Şarkı sözleri ve Stanne. Bu adamın sosyal hayatında etkileyemediği herhangi biri var mıdır gerçekten merak ediyorum. Albüm boyunca tüm Dark Tranquillity diskografisinde hissettiğimiz bir hüzün ve bunu bastırmaya çalışan bir isyan söz konusu. Eğer grubun lirik konseptini özetleyecek olsaydım seçeceğim kelimelerden ikisi “misery” ve “apathy” olurdu. Hayır, hayır içinde bu sözcükleri barındıran şarkılardan dolayı değil.
Sanki tüm albümler süresince bütünsel biçimde bir bireyin çöküşünü, yalnızlaşmasını, çevresinde olanlara karşı bakışını görüyor ve duyuyoruz. Fakat kişimiz o kadar kızgın, hırslı, çekingen, zayıf ve melankolik olabiliyor ki zaman zaman, karmakarışık bir insanla karşı karşıya kalıyor ve çoğu zaman da Stanne’nin o meşhur, anlamlandırması güç sözleriyle bütünleşen bir duygu denizinde yüzüyoruz. Ve elbette ki tüm bu hisler ve yorumlar malum adamın sesine o kadar uyuyor, onunla o kadar içiçe geçiyor, onu o kadar sarıyor ki şu satırlar Stanne’nin ağzından çıktığı anda kendini bağırmak isterken bulmayan herhangi birini insanlık dışı cisim olarak adlandırabiliriz rahatlıkla:
“On account of their brightness
I made friends with the word and the moon
Went with the tide and left for the sound
Of dead instruments thrown out of tune”
Bahsetmek istediğim birkaç şarkıya gelelim. Albümdeki sırayla gidecek olursak bunların ilki tahmin edebileceğiniz üzere “Hedon”.

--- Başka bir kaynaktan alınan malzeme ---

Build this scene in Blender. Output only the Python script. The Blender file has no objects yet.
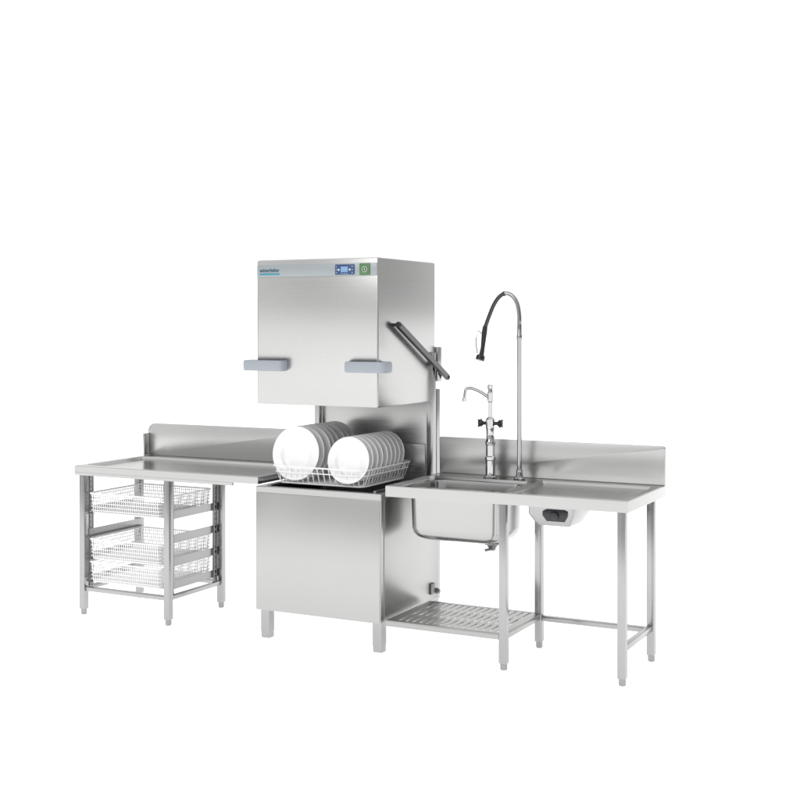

Albümden önce çıkan EP’nin ismiyle başlayan şarkı beş buçuk dakika boyunca size felsefedeki hedonizm akımının yarattıklarından, yanlış anlaşılmasından, dünya çapındaki yansımalarından bahsediyor ve insanlık adına bir trajedi hâline dahi gelebilen bu fikir akımının insanlıktan neler eksilttiğini belirtiyor. Ayrıca şarkıya çekilen klip de gerçekten iyi düşünülmüş.
“How hungry we’ve become
Like animals naked in shame”
Ve sözlerini şu şekilde tamamlayarak insanlığın dramını dışarıdan bakarak seslendiriyor:
“We look at you, afraid
To see what we really are”
İkincisi ise Constant.
Bu şarkıyı Stanne’den daha iyi anlatamam herhalde:
“İşte her alanda yaratıcı ve özgün olarak yaptığımız işleri ne kadar yüceltebileceğimizle; durağan, sıkıcı ve hüzünlü ömrümüzün sınırlarını kaldırabileceğimizle ilgili bir parça! İşte Constant!”

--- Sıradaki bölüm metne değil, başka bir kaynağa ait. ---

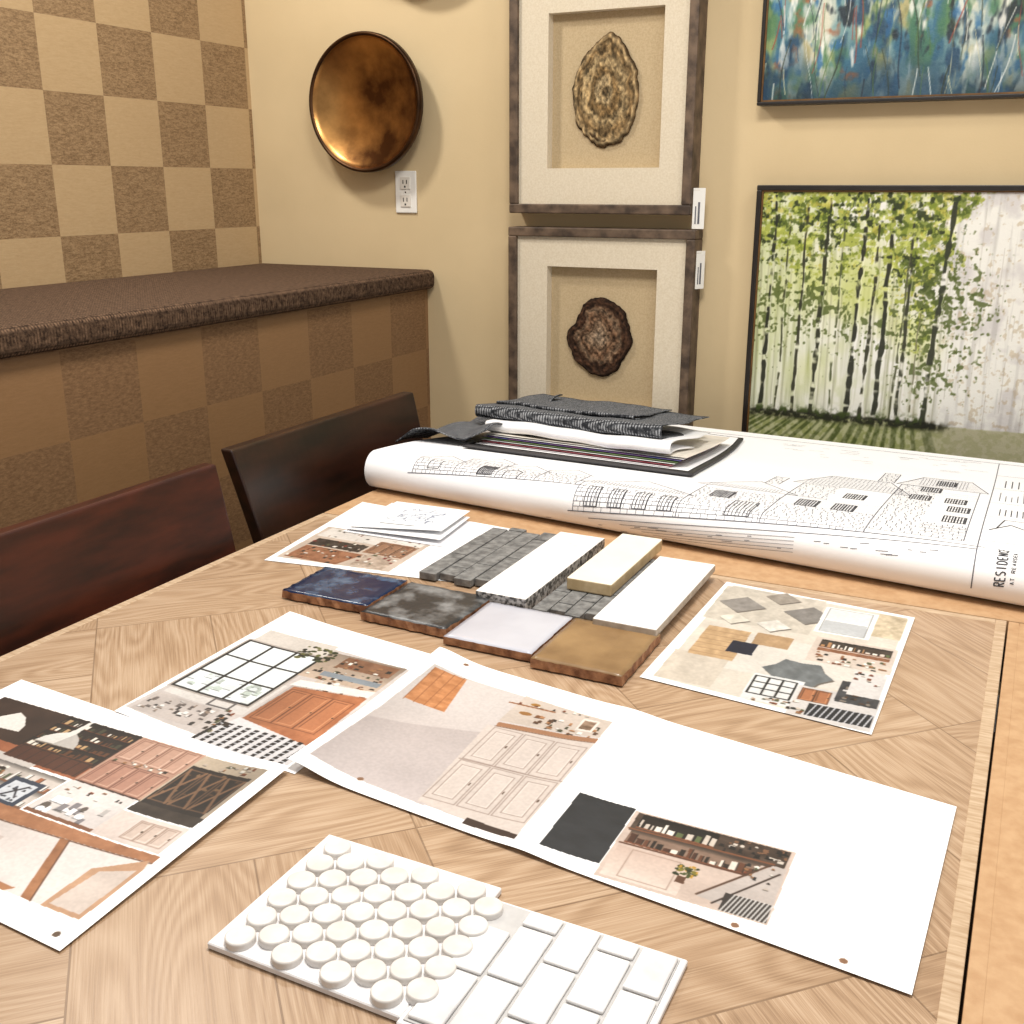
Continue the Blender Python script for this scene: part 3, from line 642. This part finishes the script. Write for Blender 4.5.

“This is the magic that a name would stain.“
Son şarkı ise The Mind’s Eye.
Albümle aynı isimdeki (telaffuzda) bu enstrümantal parçayı hemen her gün dinlememe rağmen o denli yoğun bir yapısı var ki insanı her seferinde çevresine farklı bakmaya teşvik ediyor adeta. Kesinlikle es geçilmemesi ve hissedilmesi gereken bir ziyafet.

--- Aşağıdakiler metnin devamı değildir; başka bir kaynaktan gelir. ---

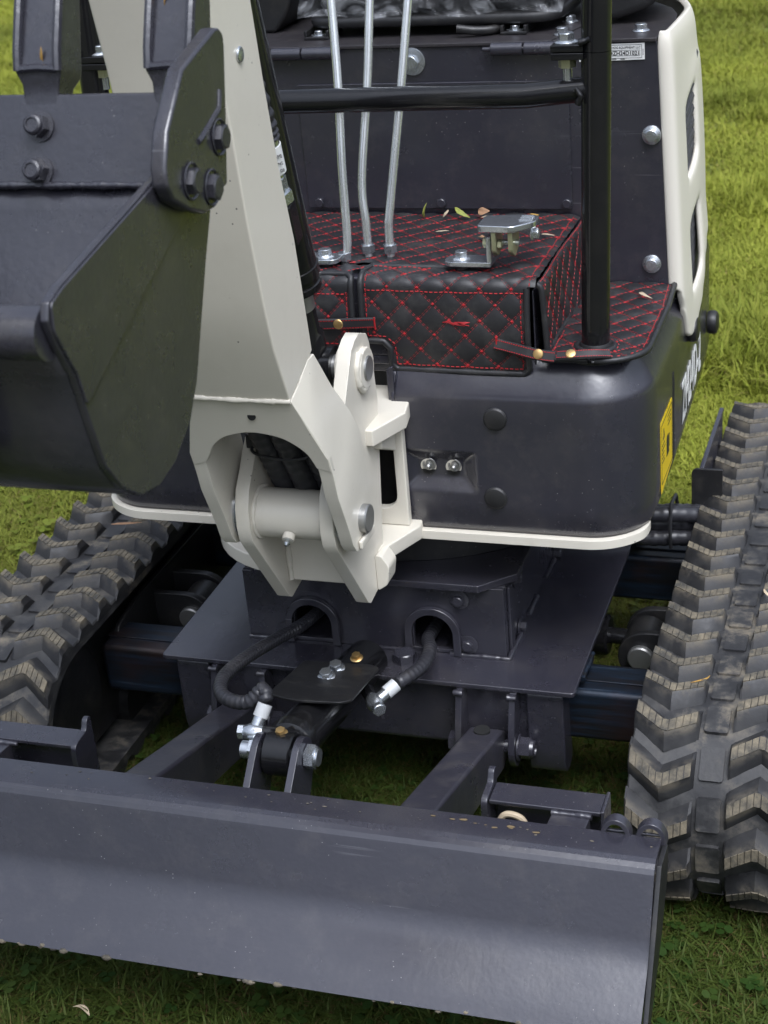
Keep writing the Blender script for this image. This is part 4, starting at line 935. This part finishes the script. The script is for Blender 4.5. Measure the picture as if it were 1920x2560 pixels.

Son paragrafa gelelim. The Mind’s I en sevdiğim Dark Tranquillity albümü. Benim için çok kişisel bir albüm ve dinlediğim tüm albümler içinde belki de en çok içselleştirdiğim, bütünleştiğim albüm. Öznel açıdan beni bu denli içine çekmesi bir yana, objektif gözle bakarsak da bir melodik death metal albümü, abartayım, bir Dark Tranquillity albümü için üst düzey yetenek, yaratıcılık ve özgünlük barındıran bir 46 dakika. En sevdiğim albümlerden bir tanesinin sitede yazılmadığını gördüğümde yaşadığım sevinci tamamen yazıya dökemesem de benim için apayrı yeri olan bu gerekli değeri görmemiş şaheserle sizleri baş başa bırakıyor ve kesinlikle “başka” bir albümle karşı karşıya olduğunuzu yineliyorum.
Kadro Mikael Stanne: Vocal
Anders Jivarp: Davul
Martin Henriksson: Bas, akustik gitar
Fredrik Johansson: Gitar, akustik gitar, davul ("The Mind's Eye"da)
Niklas Sundin: Gitar
Şarkılar 1. Dreamlore Degenerate
2. Zodijackyl Light
3. Hedon
4. Scythe, Rage and Roses
5. Constant
6. Dissolution Factor Red
7. Insanity's Crescendo
8. Still Moving Sinews
9. Atom Heart 243.5
10. Tidal Tantrum
11. Tongues
12. The Mind's Eye
İçinde sevmediğim şarkısı bulunmayan bir DT albümü daha. Bu albümün benim için diğer bir özelliği ise, DT’nin Elektronik öğeler kullanmadığı son albümü olması.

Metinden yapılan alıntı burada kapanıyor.